Посреди участка, за кинокамерой, установленной на штативе, работала съемочная группа из трех человек. В одном из них я узнал бывшего студента юрфака — он учился курса на два младше меня. Близко знакомы мы не были, но хорошо знали друг друга в лицо. Он вполне однозначно (обожаю это словечко из нынешнего арго) на меня посмотрел, и я понял, что здороваться с ним не имею права. Но о том, что это за тип, сказал Володе. Он понимающе улыбнулся. Позже я часто встречал этого «оператора» в Домжуре — флиртующим (или делавшим вид, что флиртует) с очаровательной барменшей Валей, чье основное место работы было всем хорошо известно. Насчет того, где расписывается в платежной ведомости наш оператор, сомнений тоже быть не могло: ни один, вошедший в ворота дачи, не мог пройти им не замеченным. И объектива камеры — тоже. Я уверен, что пленка эта хранится в архивах надлежащего ведомства. Ее историческая ценность огромна. Уж теперь-то Лубянка могла бы, никак не рискуя своими секретами, показать эту пленку по телевидению. Но вряд ли решится.

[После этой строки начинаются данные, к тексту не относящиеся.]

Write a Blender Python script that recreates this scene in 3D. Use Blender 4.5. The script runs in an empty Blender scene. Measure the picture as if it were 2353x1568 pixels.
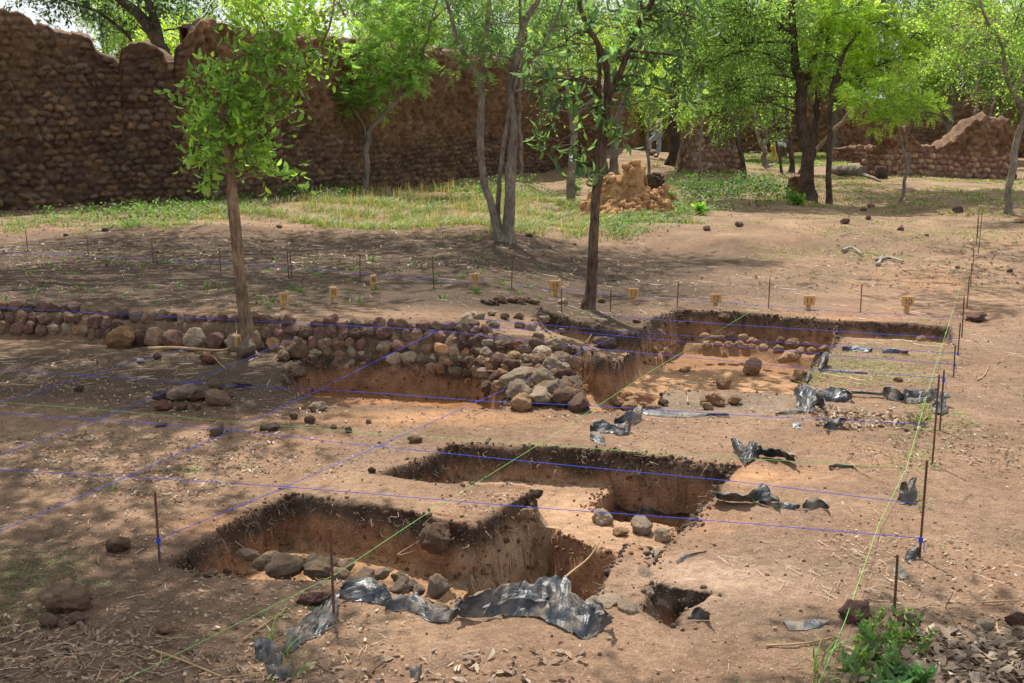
import bpy, bmesh, math, random
import numpy as np
R = math.radians
random.seed(7); rng = np.random.default_rng(7)
S = bpy.context.scene; COL = S.collection
# ---------------------------------------------------------------- camera, light, exposure
F, CX, CY, YH, HC = 2532.0, 1176.0, 784.0, 283.0, 1.95
PITCH = math.atan((CY-YH)/F); CP, SP = math.cos(PITCH), math.sin(PITCH)
cd = bpy.data.cameras.new('camera'); cam = bpy.data.objects.new('camera', cd); COL.objects.link(cam)
cam.location = (0, 0, HC); cam.rotation_euler = (math.pi/2-PITCH, 0, 0)
cd.sensor_width = 36; cd.lens = 36*F/2352; cd.clip_start = .1; cd.clip_end = 3000
S.camera = cam
SUN_EL, SUN_AZ = 60, -14      # azimuth from +Y towards +X, degrees
w = bpy.data.worlds.new('World'); S.world = w; w.use_nodes = True
nt = w.node_tree; nt.nodes.clear()
out = nt.nodes.new('ShaderNodeOutputWorld'); bg = nt.nodes.new('ShaderNodeBackground'); bg.inputs[1].default_value = .125
sky = nt.nodes.new('ShaderNodeTexSky'); sky.sky_type = 'NISHITA'; sky.sun_disc = False
sky.sun_elevation = R(SUN_EL); sky.sun_rotation = R(SUN_AZ); sky.dust_density = 3; sky.air_density = 1.2
tc = nt.nodes.new('ShaderNodeTexCoord'); cn = nt.nodes.new('ShaderNodeTexNoise'); cn.inputs['Scale'].default_value = 3.5; cn.inputs['Detail'].default_value = 6
cr = nt.nodes.new('ShaderNodeValToRGB'); cr.color_ramp.elements[0].position = .3; cr.color_ramp.elements[1].position = .52
mx = nt.nodes.new('ShaderNodeMix'); mx.data_type = 'RGBA'; mx.inputs[7].default_value = (5.6, 5.8, 6.1, 1)
nt.links.new(tc.outputs['Generated'], cn.inputs['Vector']); nt.links.new(cn.outputs[0], cr.inputs[0])
nt.links.new(cr.outputs[0], mx.inputs[0]); nt.links.new(sky.outputs[0], mx.inputs[6]); nt.links.new(mx.outputs[2], bg.inputs[0]); nt.links.new(bg.outputs[0], out.inputs[0])
sd = bpy.data.lights.new('sun', 'SUN'); sd.energy = 4.9; sd.angle = R(.6); sd.color = (1, .95, .86)
so = bpy.data.objects.new('sun', sd); COL.objects.link(so); so.rotation_euler = (R(90-SUN_EL), 0, R(180-SUN_AZ))
S.view_settings.view_transform = 'Standard'; S.view_settings.look = 'None'; S.view_settings.gamma = 1; S.view_settings.exposure = .5
S.cycles.max_bounces = 6; S.cycles.diffuse_bounces = 3; S.cycles.transmission_bounces = 4; S.cycles.glossy_bounces = 2

# ---------------------------------------------------------------- noise and pixel rays
def h3(ix, iy, iz, s=0):
    n = (ix.astype(np.int64)*374761393 + iy.astype(np.int64)*668265263 + iz.astype(np.int64)*2147483647 + s*974634777) & 0xffffffff
    n = ((n ^ (n >> 13))*1274126177) & 0xffffffff; n = ((n ^ (n >> 15))*2246822519) & 0xffffffff
    return ((n ^ (n >> 16)) & 0xffffff)/float(0xffffff)
def vn(x, y, z=None, s=0):
    x = np.asarray(x, float); y = np.asarray(y, float); x, y = np.broadcast_arrays(x, y)
    ix = np.floor(x); iy = np.floor(y); fx = x-ix; fy = y-iy; fx = fx*fx*(3-2*fx); fy = fy*fy*(3-2*fy)
    o0 = np.zeros_like(ix)
    def pl(iz):
        a = h3(ix, iy, iz, s)*(1-fx)+h3(ix+1, iy, iz, s)*fx; b = h3(ix, iy+1, iz, s)*(1-fx)+h3(ix+1, iy+1, iz, s)*fx
        return a*(1-fy)+b*fy
    if z is None: return pl(o0)*2-1
    z = np.broadcast_to(np.asarray(z, float), x.shape); iz = np.floor(z); fz = z-iz; fz = fz*fz*(3-2*fz)
    return (pl(iz)*(1-fz)+pl(iz+1)*fz)*2-1
def fbm(x, y, z=None, o=4, s=0, g=.5):
    t = 0; a = 1; k = 1; n = 0
    for i in range(o):
        t = t+a*vn(np.asarray(x)*k+i*7.3, np.asarray(y)*k-i*3.1, None if z is None else np.asarray(z)*k+i*5.7, s+i); n += a; a *= g; k *= 2.03
    return t/n
def sst(a, b, x):
    t = np.clip((x-a)/(b-a), 0, 1); return t*t*(3-2*t)
def ray(px, py):
    dx = (px-CX)/F; dy = -(py-CY)/F
    return np.array([dx, CP+dy*SP, -SP+dy*CP])
def P(px, py, z=0.0):
    d = ray(px, py); t = (z-HC)/d[2]; return np.array([d[0]*t, d[1]*t, z])
def at(px, py, Y):
    d = ray(px, py); t = Y/d[1]; return np.array([d[0]*t, Y, HC+d[2]*t])
# ---------------------------------------------------------------- terrain
WALLPX = [(-700, 762), (-150, 768), (0, 772), (150, 773), (280, 790), (420, 800), (560, 808), (700, 812), (850, 816), (1000, 824), (1090, 830), (1350, 850)]
WALLP = np.array([P(a, b)[:2] for a, b in WALLPX])
XT = P(1085, 800)[0]
XM, YM = P(1235, 850)[:2]
def h0(x, y):
    x = np.asarray(x, float); y = np.asarray(y, float)
    d = y-np.interp(x, WALLP[:, 0], WALLP[:, 1])
    h = .22*sst(-.02, .12, d)*(1-sst(XT-.1, XT+1.5, x))
    h = h+.95*np.exp(-((x-4.2)/5.0)**2-((y-46)/7.)**2)
    h = h+.13*np.exp(-((x-XM)/.5)**2-((y-YM)/.55)**2)
    h = h+.13*sst(2.0, 4.5, x)*np.exp(-((y-18.5)/1.6)**2)
    h = h+sst(13, 18, y)*(.11*vn(x*.35+4, y*.35)+.04*vn(x*1.1, y*1.1, s=3))
    h = h+.16*np.exp(-((x+4.6)/2.6)**2-((y-17.5)/1.0)**2)
    return h+.012*vn(x*1.7, y*1.7, s=5)
_T = np.geomspace(2, 900, 5000)
def hit(px, py, dz=0.0):
    d = ray(px, py); X = d[0]*_T; Y = d[1]*_T; Z = HC+d[2]*_T
    b = np.nonzero(Z < h0(X, Y)+dz)[0]
    t = _T[b[0]] if len(b) else _T[-1]
    return np.array([d[0]*t, d[1]*t, float(h0(d[0]*t, d[1]*t))+dz])
def poly_sd(x, y, pts):
    d2 = np.full(x.shape, 1e9); ins = np.zeros(x.shape, bool); n = len(pts)
    for i in range(n):
        ax, ay = pts[i]; bx, by = pts[(i+1) % n]; ex, ey = bx-ax, by-ay
        wx, wy = x-ax, y-ay; t = np.clip((wx*ex+wy*ey)/(ex*ex+ey*ey), 0, 1)
        d2 = np.minimum(d2, (wx-ex*t)**2+(wy-ey*t)**2)
        c = ((ay > y) != (by > y)) & (x < (bx-ax)*(y-ay)/((by-ay) if by != ay else 1e-9)+ax); ins ^= c
    d = np.sqrt(d2); return np.where(ins, -d, d)
ORANGE, TAN, BRICK, PALE = (.42, .24, .13), (.40, .25, .155), (.30, .16, .085), (.47, .30, .19)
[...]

Гроб стоял в небольшой проходной комнате первого этажа — мы прошли мимо один раз, потом второй, потом третий… Народу все прибывало. Запомнился Паустовский, с трудом, задыхаясь, одолевший две или три ступеньки крыльца. Он обнимал светловолосую женщину с подурневшим от горя лицом: она рыдала на его плече. Следы былой ее миловидности можно было скорее домыслить, чем зримо увидеть. Позже я понял, что это была Ольга Ивинская. Когда Ливанов (кажется, ножкой табурета) закрыл дверь в дом, спасаясь от напиравшей публики, а еще больше от толпившихся повсюду сексотов, Ивинская — и Паустовский тоже — осталась снаружи.

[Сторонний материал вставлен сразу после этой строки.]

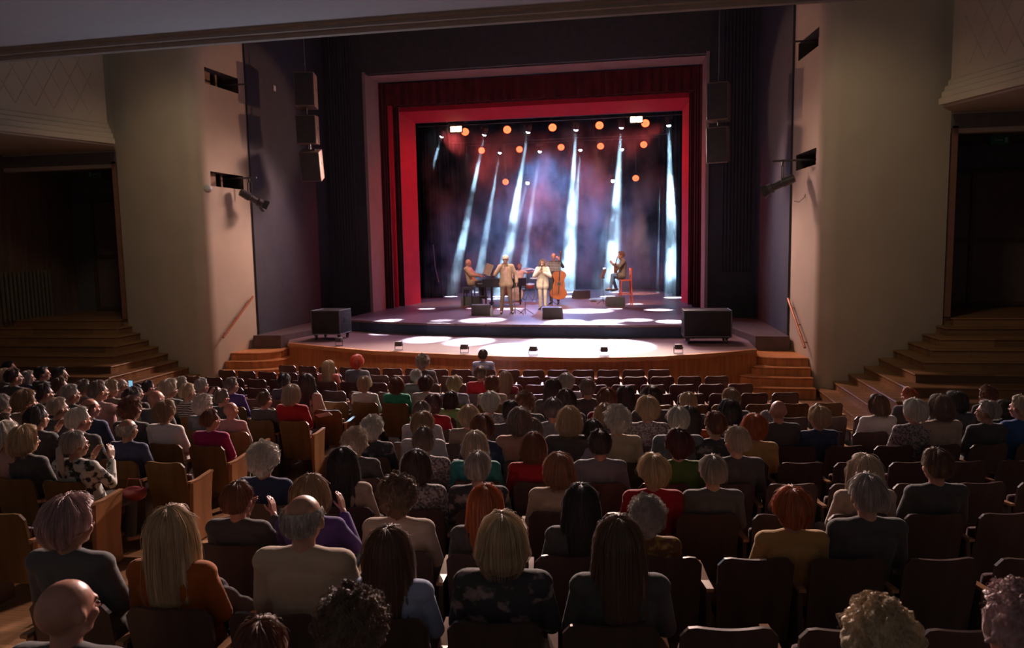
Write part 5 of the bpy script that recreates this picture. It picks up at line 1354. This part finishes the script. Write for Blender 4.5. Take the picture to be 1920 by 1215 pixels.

С другой стороны дачи, у открытого настежь окна, стояло человек сорок: из комнаты доносились звуки рояля, играла Мария Юдина. Кто-то сказал мне, что ее сменяли Святослав Рихтер и Андрей Волконский, но я их не видел и не слышал. В доме, при закрытых дверях, собрались для прощания самые близкие. Во дворе ждали выноса. Ко мне подошла Фрида Вигдорова — писательница и журналистка — с лицом заплаканного подростка. «Они убили его», — совсем буднично, словно читая милицейскую хронику, сказала она. И чем будничней звучала эта ее фраза, тем было страшнее. О том, кто такие — «они», спрашивать было не нужно.

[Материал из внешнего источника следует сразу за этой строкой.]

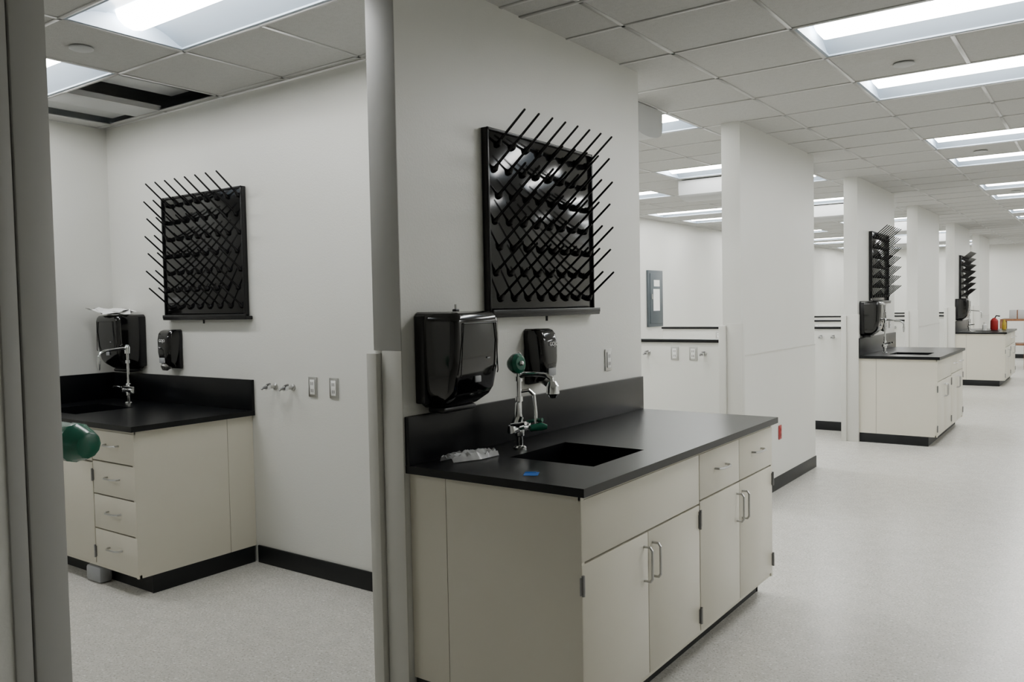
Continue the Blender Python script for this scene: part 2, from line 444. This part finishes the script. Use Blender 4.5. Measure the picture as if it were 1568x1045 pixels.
def faucet(T,u,v,eyewash=False):
    k=MB(T@Matrix.Translation((u,v,.931)))
    k.tube([(0,0,0),(0,0,.006),(0,0,.012)],[.028,.028,.020],M_chrome,20)
    k.tube([(0,0,.01),(0,0,.05),(0,0,.055),(0,0,.075),(0,0,.08),(0,0,.10)],[.013,.013,.02,.02,.014,.014],M_chrome,14)
    k.cyl((-.045,0,.085),(.045,0,.085),.017,M_chrome)
    for s in (-1,1):
        k.tube([(s*.045,0,.085),(s*.058,.0,.085),(s*.06,.0,.105)],[.02,.02,.013],M_chrome,14)
        k.tube([(s*.058,0,.105),(s*.06,.03,.112),(s*.062,.075,.118)],[.008,.007,.009],M_chrome if (s<0 or not eyewash) else M_green,10)
    k.tube([(0,0,.10),(0,0,.13),(0,0,.135),(0,0,.16)],[.017,.017,.012,.010],M_chrome,14)
    if not eyewash:
        pts=[(0,0,.15),(0,0,.345),(0,.012,.365),(0,.03,.372),(0,.15,.36),(0,.185,.345),(0,.195,.32),(0,.195,.285)]
        k.tube(pts,.009,M_chrome,12)
        k.tube([(0,.195,.295),(0,.195,.275),(0,.195,.235)],[.013,.012,.006],M_chrome,12)
        k.tube([(0,0,.335),(0,0,.375),(0,0,.392)],[.017,.019,.010],M_chrome,14)
        k.tube([(0,0,.27),(0,0,.29)],.014,M_chrome,14)
    else:
        k.tube([(-.03,0,.10),(-.028,.015,.14),(-.012,0,.19),(0,0,.20)],[.02,.018,.010,.008],M_chrome,12)
        k.tube([(0,0,.15),(0,0,.365)],.0115,M_chrome,12)
        for zz in (.20,.285,.345): k.cyl((0,0,zz),(0,0,zz+.02),.0165,M_chrome,12)
        k.tube([(0,0,.36),(0,0,.40),(0,0,.41)],[.016,.014,.006],M_chrome,12)
        k.tube([(0,0,.30),(0,.03,.315),(0,.10,.318),(0,.14,.315),(0,.165,.30),(0,.17,.27)],.0105,M_chrome,12)
        k.tube([(0,.168,.29),(0,.17,.27),(0,.17,.24),(0,.17,.222)],[.016,.027,.027,.014],M_chrome,14)
        k.tube([(0,0,.24),(.03,.03,.245),(.045,.045,.225),(.05,.05,.14),(.05,.05,.10),(.04,.03,.07)],.0075,M_chrome,10)
        k.tube([(.02,.04,.085),(.06,.07,.09),(.075,.09,.088)],[.014,.018,.010],M_green,12)
        k.tube([(0,0,.345),(-.03,.0,.352),(-.05,.01,.358)],.009,M_chrome,10)
        k.tube([(-.045,.0,.36),(-.05,.022,.362),(-.052,.04,.364),(-.053,.05,.365)],[.030,.042,.042,.028],M_green,20)
        k.tube([(-.05,-.012,.36),(-.045,.0,.36)],[.014,.030],M_green,16)
        k.sphere((-.053,.052,.365),.012,M_chrome)
    return k.obj('lab_faucet')

for idx in (0,2,4):
    a,b=WALLS[idx];L=b-a-.02;T=frameX(a)
    D=.792
    counter(T,L,D,(.345,.76,.245,.63),main_fronts(L))
    towel(T,.215,1.140)
    o,t=soap(T,.878,1.160)
    place_logo(t,o,(XW+.112,a+.890,1.160+.195),math.pi/2)
    rack(T,.515,1.505)
    outlet(T,1.59,1.235)
    faucet(T,.53,.165,eyewash=(idx==0))
outlet(frameX(0)@Matrix.Translation((0,.006,0)),6.72,.46,red=True)
T=frameY(XL)
L=XL*-1-4.19
def xu(x): return x-XL
c0=xu(-4.65);c1=xu(-4.215)
fr=[('drawer',c0,c1,.712,.885),('drawer',c0,c1,.522,.708),('drawer',c0,c1,.325,.518),('drawer',c0,c1,.118,.321),
    ('panel',.02,c0-.003,.70,.885),('doorL',.02,.56,.118,.695),('doorR',.56,c0-.003,.118,.695)]
counter(T,L,.787,(xu(-5.50),xu(-5.05),.28,.65),fr,seam_v=.18,ends=(0,1),skid=True)
towel(T,xu(-5.50),1.150,lock=False)
o,t=soap(T,xu(-4.995),1.155)
place_logo(t,o,(-4.985,YL-.112,1.155+.195),0)
rack(T,xu(-5.06),1.505,w=.85,h=.78)
outlet(T,xu(-3.655),1.095);outlet(T,xu(-3.48),1.095)
valve(T,xu(-3.99),1.085);valve(T,xu(-3.83),1.085)
faucet(T,xu(-5.31),.165)
k=MB(T@Matrix.Translation((xu(-5.52),.03,1.536)))
for (ox,oy,rz,ln) in ((-.03,.09,.15,.30),(.0,.12,-.35,.28),(.03,.10,.5,.26)):
    V=[];F=[];n=8
    for i in range(n+1):
        for j in range(5):
            x=(i/n-.5)*ln;y=(j/4-.5)*.17
            z=.012+.016*math.cos(i*.9+ox*40)+.010*math.sin(j*1.7+i*.5)+oy*.1-.05*x
            V.append((ox+x*math.cos(rz)-y*math.sin(rz),oy+x*math.sin(rz)+y*math.cos(rz),max(z,.004)-.012))
    for i in range(n):
        for j in range(4): F.append((i*5+j,i*5+j+1,(i+1)*5+j+1,(i+1)*5+j))
    k.add(V,F,M_paper)
k.obj('crumpled_papers')
k=MB();V=[];F=[];n=22;mm=10
for i in range(n+1):
    for j in range(mm+1):
        x=(j/mm-.5)*.105*(1-.35*abs(i/n-.5)*2);y=(i/n-.5)*.22
        z=.936+.020*math.exp(-(x/.04)**2)*(1-.5*abs(i/n-.5)*2)+.016*random.random()
        if j in(0,mm) : z=.9325
        V.append((-2.045+x+y*.25,2.535+y,z))
for i in range(n):
    for j in range(mm): F.append((i*(mm+1)+j,i*(mm+1)+j+1,(i+1)*(mm+1)+j+1,(i+1)*(mm+1)+j))
k.add(V,F,M_film);k.obj('plastic_wrapper')
k=MB(Matrix.Translation((-1.665,2.41,.9305))@Matrix.Rotation(.5,4,'Z'));k.box((-.026,-.03,0),(.026,.03,.0008),M_blue);k.box((-.024,.02,0.0008),(.016,.032,.0022),M_blue);k.obj('painters_tape')

for i,y in enumerate(HW):
    T=frameY(0,y)
    if i==0: vs=(-3.27,-2.75);os=(-3.02,-2.85)
    else: vs=(-2.74,-2.60);os=(-3.75,-4.0)
    for x in vs: valve(T,x,1.10)
    for x in os: outlet(T,x,1.10)
k=MB();x=XL
k.box((x+.001,11.57,1.17),(x+.035,12.08,2.05),M_panel,.004);k.box((x+.035,11.62,1.22),(x+.045,12.03,2.0),M_panel,.003)
k.box((x+.045,11.72,1.42),(x+.047,11.94,1.76),M_paper);k.box((x+.045,11.74,1.80),(x+.047,11.94,1.90),M_paper);k.box((x+.045,11.65,1.6),(x+.055,11.68,1.68),M_steel)
k.obj('electrical_panel')
# eyewash near foreground pier
k=MB()
k.tube([(-2.315,1.038,1.15),(-2.42,1.10,1.15),(-2.60,1.19,1.15),(-2.72,1.20,1.15)],.014,M_chrome,12)
p0=Vector((-2.76,1.20,1.165));p1=Vector((-2.455,1.245,1.140));dv=(p1-p0)
prof=[(0,.035),(.05,.050),(.5,.055),(.72,.056),(.74,.060),(.80,.060),(.82,.055),(.93,.047),(.98,.040),(1.0,.028)]
k.tube([p0+dv*t for t,_ in prof],[r for _,r in prof],M_green,12)
k.obj('eyewash_station')
k=MB(Matrix.Translation((-1.68,17.45,.931)))
k.tube([(0,0,0),(0,0,.02),(0,0,.17),(0,0,.20),(0,0,.22)],[.055,.065,.065,.045,.02],M_red,18)
k.tube([(0,0,.2),(.03,0,.26),(.09,0,.25)],.012,M_plas2,8);k.obj('fire_extinguisher')
k=MB(Matrix.Translation((-1.55,17.75,.931)));k.tube([(0,0,0),(0,0,.12),(0,0,.15),(0,0,.18)],[.035,.035,.02,.02],M_yel,16);k.obj('chemical_bottle')
k=MB(Matrix.Translation((-1.80,17.1,.931)));k.tube([(0,0,0),(0,0,.10),(0,0,.12),(0,0,.15)],[.035,.035,.015,.015],M_white,16);k.obj('chemical_bottle')
k=MB()
k.box((-1.85,20.3,1.02),(-1.35,21.1,1.06),M_wood,.004)
for x in (-1.82,-1.38):
    for y in (20.33,21.07): k.box((x-.035,y-.035,0),(x+.035,y+.035,1.02),M_wood,.003)
k.box((-1.82,20.33,.5),(-1.38,21.07,.53),M_wood,.003);k.obj('wooden_cart')
k=MB();k.box((-1.7,20.5,1.061),(-1.4,20.8,1.25),M_duct,.005);k.box((-1.56,20.499,1.061),(-1.54,20.801,1.252),M_wood);k.obj('cardboard_box')

w=bpy.data.worlds.new('w');bpy.context.scene.world=w;w.use_nodes=True
w.node_tree.nodes['Background'].inputs[0].default_value=(.5,.55,.6,1);w.node_tree.nodes['Background'].inputs[1].default_value=.3

yaw,pitch,roll=.6250,-.0419,-.0192
fw=Vector((-math.sin(yaw)*math.cos(pitch),math.cos(yaw)*math.cos(pitch),math.sin(pitch)))
ri=Vector((math.cos(yaw),math.sin(yaw),0));up=ri.cross(fw)
r2=ri*math.cos(roll)+up*math.sin(roll);u2=-ri*math.sin(roll)+up*math.cos(roll)
cd=bpy.data.cameras.new('camera');cd.sensor_width=36;cd.lens=1264.53/1568*36;cd.clip_start=.05
co=bpy.data.objects.new('camera',cd);COL.objects.link(co)
co.matrix_world=Matrix(((r2.x,u2.x,-fw.x,0),(r2.y,u2.y,-fw.y,0),(r2.z,u2.z,-fw.z,1.5307),(0,0,0,1)))
bpy.context.scene.camera=co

Шествие растянулось почти на километр. Гроб несли на руках по дороге. Я пересек поле, чтобы дожидаться процессии прямо на кладбище. Здесь уже был Каверин. Мне хотелось к нему подойти, что-то сказать, — он издали, молча и хмуро, кивнул.

Места у открытой могилы уже не нашлось. Но через головы стоявших я увидел того самого «оператора», суетившегося теперь возле гроба в качестве распорядителя. До меня долетали только обрывки речи профессора Асмуса, потом еще чей-то голос — резкий, пронзительный: «Митинг окончен». И реплика эта в стиле приказа, и тон, каким была она произнесена, тоже не оставляли сомнения в том, откуда прибыл «шеф протокола». Раздались одинокие голоса: «Подождите», «Пусть скажет кто-то еще», но молотки уже застучали.

Невысокого роста дядька в помятой спецовке, явно под градусом, выкрикнул: «Спасибо ему от рабочих, он болел за трудовой народ». Этот возглас, иногда в чуть искаженной редакции, вошел в разные воспоминания, причем всегда с одной и той же трактовкой. «Пьянчуга, выдававший себя за пролетария», «провокатор, пытавшийся дать повод для разгона собравшихся» — такие оценки прочитал я у разных авторов.